As I sat at the computer, Ellie (four or five years old at the time) came to me and asked me to go up into the attic and get down something for her. I told her that I was busy. When she realized that she wouldn’t be able to change my mind, she walked away crying.

I could hear the sounds of her wails fading through the kitchen, dining room, and then living room. I sighed. Then, from the front of the house, came words loud enough for me to hear: “Nobody cares.”

I’ll admit that I was irritated. Very irritated. I got up and followed Ellie, who by this time was in her bedroom. I went in to talk to her—or, more accurately, let off steam at her. “How dare you?” I asked. “How dare you say I don’t care about you? All the things I do for you, and I do one thing you don’t like, and you say I don’t care?”

It wasn’t the right approach because I wasn’t approaching her redemptively at all. I was coming to her in anger. The talk was unsuccessful (mostly because of my attitude), and I came back to the computer, fuming.

But gradually, I began to hear God’s still, small voice in my heart, and I knew I had been wrong. Yes, Ellie’s attitude needed to be corrected, but I should have done so in love. Precious little children are not designed by God to be able to respond at a peer level to adult anger. By the time Ellie came to me a few minutes later, wanting to sit on my lap and have me hold her close, I was much calmer. I explained slowly, calmly, and lovingly that “I used to have a job where people told me I was wonderful and I made money, but I gave that up to stay home with you kids.” She was listening, so I continued gently.

“I used to be able to go out to restaurants and eat any time I wanted to, but I don’t do that as much anymore so I can stay home and make meals for you kids. I used to be able to buy myself lots of things, but now, I buy you kids things instead.”

After a pause, Ellie said thoughtfully, “I guess you do love me.”

She had gotten the message.

But she wasn’t the only one who had gotten it. I, too, had something to learn.

Through Ellie’s emotions, God caused me to realize that many times, we do the same thing to Him that Ellie did to me. We accuse Him of not loving us just because He does something we don’t like, or fails to do something we would like. If God really loved me, we think—because we wouldn’t dare address these thoughts to God directly—He would be helping me out more right now.

What would God say in response to our accusations?
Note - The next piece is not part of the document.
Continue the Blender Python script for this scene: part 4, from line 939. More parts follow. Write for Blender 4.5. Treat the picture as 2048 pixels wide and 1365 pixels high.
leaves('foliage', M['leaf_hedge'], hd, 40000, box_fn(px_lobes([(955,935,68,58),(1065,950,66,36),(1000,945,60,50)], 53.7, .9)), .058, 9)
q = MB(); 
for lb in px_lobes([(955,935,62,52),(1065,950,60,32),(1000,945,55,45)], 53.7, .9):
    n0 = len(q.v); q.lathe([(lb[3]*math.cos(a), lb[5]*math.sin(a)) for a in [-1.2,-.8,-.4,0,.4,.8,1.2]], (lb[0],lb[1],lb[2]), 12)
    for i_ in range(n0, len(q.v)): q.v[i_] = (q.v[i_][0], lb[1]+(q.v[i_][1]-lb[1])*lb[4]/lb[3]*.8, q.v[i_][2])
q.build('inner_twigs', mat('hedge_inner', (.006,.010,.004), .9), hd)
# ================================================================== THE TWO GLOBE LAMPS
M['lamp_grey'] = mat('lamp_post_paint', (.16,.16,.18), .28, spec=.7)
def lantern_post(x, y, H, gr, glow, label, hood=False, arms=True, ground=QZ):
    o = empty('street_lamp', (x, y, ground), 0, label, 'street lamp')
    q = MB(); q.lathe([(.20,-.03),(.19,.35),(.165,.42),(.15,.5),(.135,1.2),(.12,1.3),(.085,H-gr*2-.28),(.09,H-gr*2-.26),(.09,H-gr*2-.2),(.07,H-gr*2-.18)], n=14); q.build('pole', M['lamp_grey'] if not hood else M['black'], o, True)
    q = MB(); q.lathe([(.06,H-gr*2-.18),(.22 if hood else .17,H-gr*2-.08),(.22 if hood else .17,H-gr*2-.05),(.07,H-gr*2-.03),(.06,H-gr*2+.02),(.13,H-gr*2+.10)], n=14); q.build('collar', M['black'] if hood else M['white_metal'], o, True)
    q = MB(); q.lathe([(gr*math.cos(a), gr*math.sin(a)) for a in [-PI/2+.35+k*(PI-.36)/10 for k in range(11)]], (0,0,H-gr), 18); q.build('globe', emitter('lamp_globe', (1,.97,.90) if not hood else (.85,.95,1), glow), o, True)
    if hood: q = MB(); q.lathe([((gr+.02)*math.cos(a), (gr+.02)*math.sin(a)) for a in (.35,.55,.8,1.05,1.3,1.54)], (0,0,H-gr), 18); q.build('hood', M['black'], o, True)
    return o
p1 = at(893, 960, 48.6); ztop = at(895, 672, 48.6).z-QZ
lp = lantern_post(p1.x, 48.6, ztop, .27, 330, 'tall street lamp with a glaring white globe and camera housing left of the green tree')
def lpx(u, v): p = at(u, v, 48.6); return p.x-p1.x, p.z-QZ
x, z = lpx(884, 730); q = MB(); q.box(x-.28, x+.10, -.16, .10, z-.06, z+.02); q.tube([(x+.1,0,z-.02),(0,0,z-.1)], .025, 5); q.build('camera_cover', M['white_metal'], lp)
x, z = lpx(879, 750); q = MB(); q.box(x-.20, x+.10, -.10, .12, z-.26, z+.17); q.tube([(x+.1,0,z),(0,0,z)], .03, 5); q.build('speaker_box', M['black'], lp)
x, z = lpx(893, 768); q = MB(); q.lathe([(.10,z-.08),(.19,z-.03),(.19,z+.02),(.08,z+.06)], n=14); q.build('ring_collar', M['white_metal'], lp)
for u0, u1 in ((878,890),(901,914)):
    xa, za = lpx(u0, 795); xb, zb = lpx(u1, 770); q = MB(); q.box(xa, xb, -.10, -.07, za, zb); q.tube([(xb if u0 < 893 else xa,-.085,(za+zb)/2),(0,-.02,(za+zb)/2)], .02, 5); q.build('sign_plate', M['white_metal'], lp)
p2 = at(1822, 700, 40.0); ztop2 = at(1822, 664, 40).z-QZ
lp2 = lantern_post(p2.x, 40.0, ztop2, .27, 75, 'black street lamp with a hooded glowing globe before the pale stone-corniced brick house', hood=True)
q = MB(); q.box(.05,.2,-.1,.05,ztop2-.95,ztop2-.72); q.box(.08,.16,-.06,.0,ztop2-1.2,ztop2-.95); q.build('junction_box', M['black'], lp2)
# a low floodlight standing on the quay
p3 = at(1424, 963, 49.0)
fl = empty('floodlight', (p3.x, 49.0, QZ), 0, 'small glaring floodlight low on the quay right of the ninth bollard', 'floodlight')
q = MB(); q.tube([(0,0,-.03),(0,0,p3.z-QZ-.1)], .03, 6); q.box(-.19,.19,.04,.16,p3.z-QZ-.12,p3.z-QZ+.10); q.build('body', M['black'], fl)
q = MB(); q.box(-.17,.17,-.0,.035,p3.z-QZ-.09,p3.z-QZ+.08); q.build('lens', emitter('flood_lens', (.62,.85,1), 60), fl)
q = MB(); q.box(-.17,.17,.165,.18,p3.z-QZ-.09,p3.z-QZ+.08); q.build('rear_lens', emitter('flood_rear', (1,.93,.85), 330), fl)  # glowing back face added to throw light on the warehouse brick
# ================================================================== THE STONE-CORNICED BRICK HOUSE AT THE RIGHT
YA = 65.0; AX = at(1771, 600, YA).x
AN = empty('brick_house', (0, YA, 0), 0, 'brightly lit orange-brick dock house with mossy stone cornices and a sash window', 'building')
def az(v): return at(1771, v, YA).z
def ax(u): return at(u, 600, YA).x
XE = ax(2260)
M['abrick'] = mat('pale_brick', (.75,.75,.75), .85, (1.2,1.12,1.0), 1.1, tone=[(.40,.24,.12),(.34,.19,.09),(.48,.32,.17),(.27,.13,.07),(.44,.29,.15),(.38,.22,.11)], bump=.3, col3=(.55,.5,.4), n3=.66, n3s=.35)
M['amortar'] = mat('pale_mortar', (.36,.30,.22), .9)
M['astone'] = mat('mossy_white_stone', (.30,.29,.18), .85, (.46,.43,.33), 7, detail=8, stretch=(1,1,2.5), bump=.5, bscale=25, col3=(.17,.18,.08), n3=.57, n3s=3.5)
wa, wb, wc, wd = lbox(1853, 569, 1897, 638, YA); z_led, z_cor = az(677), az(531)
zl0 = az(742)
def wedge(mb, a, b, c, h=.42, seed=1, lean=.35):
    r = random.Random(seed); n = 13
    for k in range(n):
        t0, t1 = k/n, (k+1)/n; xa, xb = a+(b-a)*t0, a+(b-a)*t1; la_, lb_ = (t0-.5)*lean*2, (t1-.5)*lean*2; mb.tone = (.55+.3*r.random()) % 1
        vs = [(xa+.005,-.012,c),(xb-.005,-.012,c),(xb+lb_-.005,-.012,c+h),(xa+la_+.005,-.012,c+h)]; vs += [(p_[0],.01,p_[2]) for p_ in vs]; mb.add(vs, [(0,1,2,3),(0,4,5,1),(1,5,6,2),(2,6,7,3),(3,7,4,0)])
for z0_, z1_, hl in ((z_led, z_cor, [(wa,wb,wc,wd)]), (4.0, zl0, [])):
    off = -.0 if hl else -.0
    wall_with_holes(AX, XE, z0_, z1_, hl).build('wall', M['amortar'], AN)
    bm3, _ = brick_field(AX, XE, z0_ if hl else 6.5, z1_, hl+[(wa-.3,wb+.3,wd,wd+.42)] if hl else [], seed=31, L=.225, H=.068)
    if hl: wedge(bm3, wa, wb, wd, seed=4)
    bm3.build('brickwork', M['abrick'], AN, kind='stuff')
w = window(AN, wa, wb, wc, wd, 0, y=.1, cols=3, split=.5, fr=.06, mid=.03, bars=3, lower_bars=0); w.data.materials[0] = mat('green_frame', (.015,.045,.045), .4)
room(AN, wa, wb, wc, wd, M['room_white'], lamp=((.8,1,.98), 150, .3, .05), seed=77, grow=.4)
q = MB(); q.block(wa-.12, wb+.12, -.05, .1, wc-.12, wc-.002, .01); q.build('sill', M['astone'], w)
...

Perhaps He would remind us of His majesty and sovereignty without ever giving a direct answer, as was the case with Job. Or perhaps He might say something like this: “I sent my Son to die for you. I provide the very air you breathe and your ability to breathe it. I provide every material blessing you have. How dare you accuse Me of not caring?”

The reason Ellie’s comment bothered me so much was because she (though unintentionally) was implying that my love for her was lacking, when in fact, I love her with all my being and would die for her without hesitation if that were required of me.

When we imply that God doesn’t love us, we grieve His heart for the same reason. He loves us with all of His being, and He died for us without hesitation.

Have you grieved your Father’s heart by questioning His love for you? Have you implied, or even told Him directly, that if He really loved you, He would do things your way?

If you have, run into His arms and beg His forgiveness. His arms are still open to receive you even though you’ve wounded Him. Confess your sin of doubting His love and His goodness. Then, receive His incredible grace that receives you and restores you to a right relationship with Him.

Realize the truth and speak the words, “You do love me, God.” Then go, in the mighty security of His love, and doubt no more.

Job 42:5-6—My ears had heard of you but now my eyes have seen you. Therefore I despise myself and repent in dust and ashes.